Winged human creatures sit at Kanye’s feet with connections to two religious images. Cherubim protected the ark containing the stone tablets of the Ten Commandment as noted in the Old Testament. In Hinduism and Buddhism, the garuda is a bird-like human that is divine.

Above West are a pair on either side pouring out oil from jars filled with never-ending oil. Throughout the Old Testament, powerful kings like David are anointed with oil by prophets to affirm their power and leadership through God’s anointing. In the New Testament, Mary anointed Jesus’ feet with a perfume–in some translations it is oil or ointment.

The video is only 90 seconds and begins to speed up towards the end. A veil drops, perhaps a reference to the rent or torn veil at the temple after Jesus’ crucifixion.

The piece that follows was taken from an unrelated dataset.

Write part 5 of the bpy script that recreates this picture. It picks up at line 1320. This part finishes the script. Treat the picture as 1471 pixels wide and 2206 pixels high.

For Christians this tear represents abandoning the temple; the old, Judaism is replaced with the new, Christianity. The power shifts.

In the far corners of the video, grapes are in a bowl, proffered as an offering by two women. This is certainly a reference to Dionysus, the Greek god of wine and fertility.

Throughout the video, we see images of knives and swords in the hands of men. A knife comes down from above through a gold crown or Celtic circlet–consider the shift of Celtic tribalism to kingdoms in which kings and queens wore crowns to industrialism represented in the chain around Kanye’s neck–above West’s head. As the video comes to a close, two men come down on West with swords as if in ritual sacrifice.

The video ends. We never learn West’s fate. Does he remain powerful? Was his power an illusion? Does he live? Does he die?

Do a few lines from the lyrics might answer these questions: “No one man should have all that power//The clock’s tickin’, I just count the hours//Stop trippin’, I’m trippin’ off the power”?

Everything but West is a mirror image in the video. Why? We should look at ourselves in the mirror as we struggle with the meaning of power. One look at the image and there is human frailty.

The video with all its metaphors is a masterpiece.